A great relationship with his garbage contractor
ThoughtsSomeone with a private account on Mastodon shared a lovely story about how he has the mobile number of his garbage collector, and could easily arrange to have his garbage bin replaced. He surmised this sort of relationship must be a rural Australian thing, because people in the city would be unlikely to know their collector by name and number.
He’s right. I don’t know our garbage or recycling collectors. I’m even a step removed living in an apartment building; we also have sanitation workers who maintain the chutes and take out the skips, in addition to the people who operate the trucks and align the bins. But that’s not from avoiding them, I simply never see them.
But they raise an interesting point, and it was something I noticed more in Singapore. I did know our garbage collectors at our last apartment building, to the point where I’d wave to them on the way to school each week, and they’d shout out and wave back. I got to know the security guards in our apartment and office buildings by name, and would often bring them back a coffee or snack if I was heading that way.
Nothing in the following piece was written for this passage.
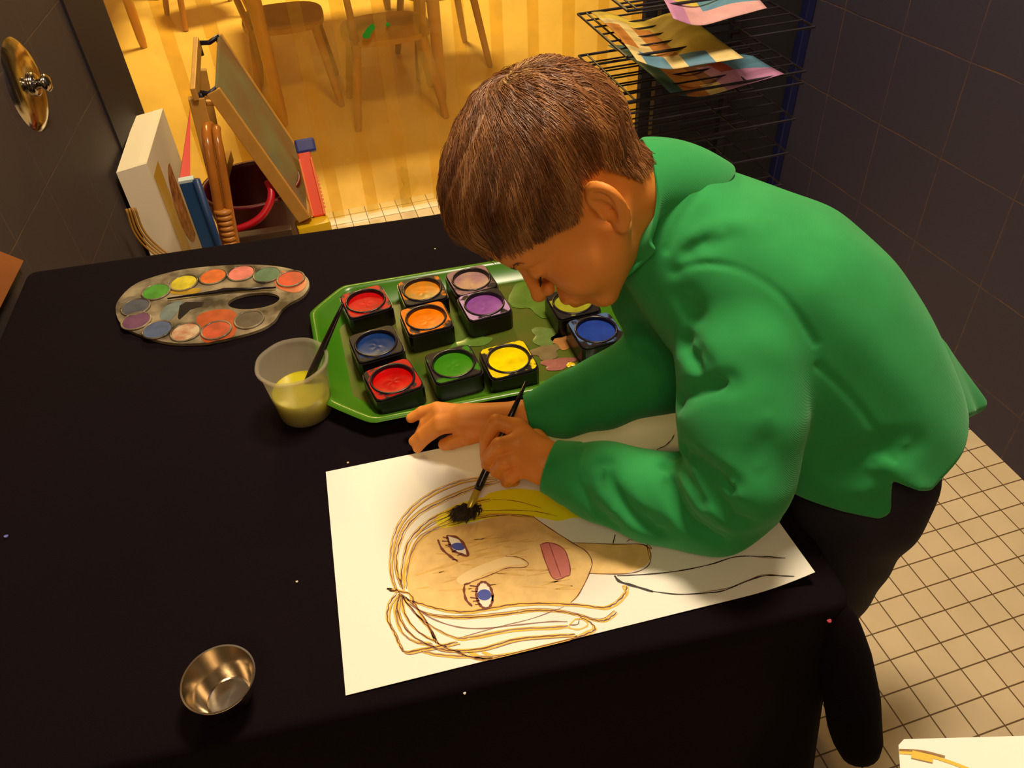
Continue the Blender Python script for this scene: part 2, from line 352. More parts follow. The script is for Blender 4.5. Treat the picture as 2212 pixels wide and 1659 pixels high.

There was a gentleman who’d sweep the road of leaves that I’d also wave to, and would shake their hand if I happened to be walking nearby. He barely spoke English, I barely spoke Hokkien, but smiles transcend language.
Australia isn’t as egalitarian as people think, but I do see more of this camaraderie among strangers than in most places I’ve visited. The old joke among New York City taxi drivers was that they could tell if an Australian was hailing them, because we get into the front seat to talk with them instead of the back. I did this all the time in Singapore too.
There’s this attitude among people that one’s occupation, expertise, standing, or income should dictate how you treat other people. I don’t just think that’s bunk, I actively push back on it. People are people. Retail workers earning minimum wage don’t work any less hard than I do, for example. Likewise, I’m going to talk to a professor or managing director the same way I’d talk with anyone else.
I didn’t entirely agree with George Carlin’s line that respect is earned, not automatic. I think everyone starts with a baseline, and it’s yours to grow or lose. Punching or talking down is an immediate red card for me. I’m sure there was a point among all those analogies.